War is in the air. Liberals are rushing down to the recruiting office to join up as the Republican divisions mobilize for the War on Women. Meanwhile, conservatives are manning the watchtowers and calling up the militia for the coming Class War. Corporate America’s brutal War on Children has driven the little tykes into their bunkers. And the bishops and the TV evangelists are strapping on their helmets as Obama calls the generals to the sandbagged White House to plot the War on Religion.
The lamps are going out...
Fortunately, none of these is a real war. They’re just more of a type of fevered, unhinged attempt to hijack your sympathies that seems to be increasingly fashionable. And you can thank whatever you believe in for that, because real wars don’t get won on the cable news channels. If the War on Reason were a real war we’d be camping out among smoking ruins, because we lost.
The word war applied to anything other than a real war is hysteria, nothing else. It’s an irresponsible attempt to short-circuit rational debate and mobilize emotion. And that’s not how intelligent public policy gets made. The first effect of war is to dehumanize the enemy, and if you don’t consider somebody to be human, you’re going to have a hard time sitting down with him to cut a deal on complex issues which involve tensions between competing legitimate interests.
Anger is a great performance enhancer in a real fight, but it’s a really lousy quality to bring to the table when you have to sort out fact from fiction, weigh competing interests, evaluate precedents, estimate consequences and negotiate compromises. Bringing anger to a discussion of social or economic policy is like driving drunk.

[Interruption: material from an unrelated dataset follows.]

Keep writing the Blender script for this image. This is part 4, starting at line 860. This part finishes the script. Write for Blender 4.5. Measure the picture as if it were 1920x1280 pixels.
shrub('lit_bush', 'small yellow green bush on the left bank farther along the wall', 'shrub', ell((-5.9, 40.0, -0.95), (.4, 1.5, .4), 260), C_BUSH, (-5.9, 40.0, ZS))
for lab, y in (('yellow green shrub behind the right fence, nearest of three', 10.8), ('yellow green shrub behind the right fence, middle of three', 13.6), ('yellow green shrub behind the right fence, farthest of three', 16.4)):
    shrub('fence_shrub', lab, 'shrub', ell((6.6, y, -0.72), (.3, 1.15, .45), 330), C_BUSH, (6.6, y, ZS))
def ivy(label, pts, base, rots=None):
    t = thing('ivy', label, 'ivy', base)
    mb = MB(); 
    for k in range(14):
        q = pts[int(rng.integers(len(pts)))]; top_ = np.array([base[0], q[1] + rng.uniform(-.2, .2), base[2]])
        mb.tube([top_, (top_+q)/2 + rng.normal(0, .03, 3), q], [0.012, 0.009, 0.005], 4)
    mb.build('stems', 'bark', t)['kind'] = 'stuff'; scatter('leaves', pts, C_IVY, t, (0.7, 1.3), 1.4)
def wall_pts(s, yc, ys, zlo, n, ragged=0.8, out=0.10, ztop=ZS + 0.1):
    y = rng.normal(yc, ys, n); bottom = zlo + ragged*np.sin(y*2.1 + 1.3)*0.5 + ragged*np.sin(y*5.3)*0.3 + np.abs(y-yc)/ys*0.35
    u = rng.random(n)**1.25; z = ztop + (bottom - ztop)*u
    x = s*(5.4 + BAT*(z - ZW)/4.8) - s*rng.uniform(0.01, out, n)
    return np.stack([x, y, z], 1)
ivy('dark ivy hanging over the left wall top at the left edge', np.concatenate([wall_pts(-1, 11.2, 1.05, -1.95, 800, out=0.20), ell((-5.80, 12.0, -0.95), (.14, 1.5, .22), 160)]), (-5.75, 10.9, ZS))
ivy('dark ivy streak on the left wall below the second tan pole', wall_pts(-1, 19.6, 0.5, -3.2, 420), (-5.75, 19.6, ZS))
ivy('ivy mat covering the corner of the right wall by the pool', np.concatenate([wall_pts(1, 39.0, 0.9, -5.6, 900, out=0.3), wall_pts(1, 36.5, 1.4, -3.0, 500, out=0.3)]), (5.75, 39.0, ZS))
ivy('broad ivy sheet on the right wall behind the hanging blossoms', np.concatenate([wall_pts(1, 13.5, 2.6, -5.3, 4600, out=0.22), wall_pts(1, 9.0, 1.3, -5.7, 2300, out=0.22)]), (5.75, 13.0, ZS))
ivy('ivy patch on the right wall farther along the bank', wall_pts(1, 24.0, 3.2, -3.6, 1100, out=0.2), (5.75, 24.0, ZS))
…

It’s too bad we can’t license the term. Properly administered, the system would charge you to to label something a War, unless you’ve been in a real shooting war. If you lost your legs to an IED or saw your family incinerated by a napalm strike, we’ll let you use the word, because you’ll probably be reluctant to toss it around. Otherwise, you have to pay. The fees go into a fund to promote education in responsible rhetoric.
It’s time for a moratorium on the use of the word war applied to political or social trends you don’t like. When a real war comes, you’ll know it, and you’ll wish more people had kept their heads and tempered their rhetoric when discussing public policy issues.